Hawaii Files for 11.6 Percent Workers’ Comp Decrease
Hawaii’s Department of Commerce and Consumer Affairs’ (DCCA) Insurance Division announced that the National Council on Compensation Insurance (NCCI) filed a request for a decrease of 11.6 percent in the workers’ compensation loss costs. The filing would affect premiums beginning Jan. 1, 2009.
The reduction is based on a decrease in the number of claims filed in 2006 (the last year complete data is available). In the past three years the the state’s insurance commissioner approved decreases of 19.3 percent, 18.2 percent and 12.3 percent in loss costs. This latest reduction brings the total decrease in workers’ compensation loss costs to 61.4 percent in the past four years.
“These lower rates show that the great efforts of Hawaii’s employers and our employees have been effective in providing a safer work place for our workforce,” stated Insurance Commissioner J.P. Schmidt, noting it’s one of the largest declines in the nation. “The lower workers’ compensation loss cost rates will help Hawaii employers offset some of the other rising costs they are facing.”

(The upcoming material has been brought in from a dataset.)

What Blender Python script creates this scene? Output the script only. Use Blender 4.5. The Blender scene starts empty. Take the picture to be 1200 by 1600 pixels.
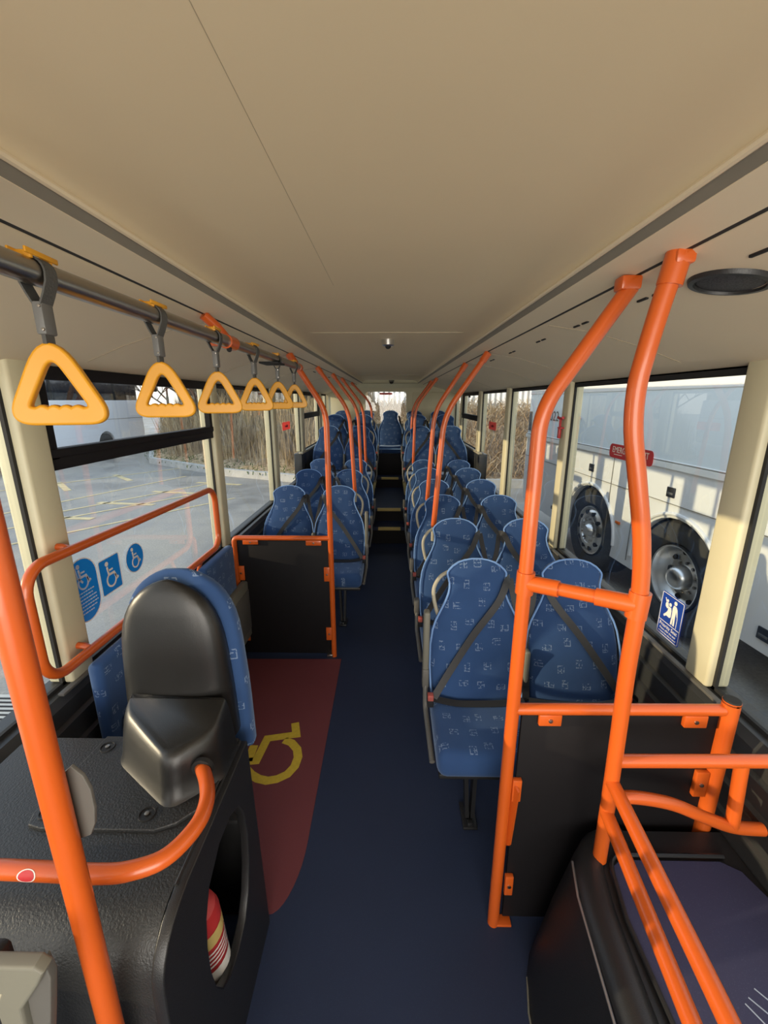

DCCA said the Department of Labor and Industrial Relations’ Hawaii Occupational Safety and Health division worked with employers and labor to create safer and healthier workplaces.
“The DLIR has made marked improvements in streamlining and expediting the hearing process,” Schmidt said. “Claims are continuing to be resolved in a timely manner. However, we still need to work with the Legislature to reduce the adversarial nature of the system and improve the quality of care to our injured workers so that they can return to work promptly without the financial impact associated with an unnecessary prolonged absence from work.”
If the filing is approved, insurance companies can choose to adopt NCCI’s loss costs.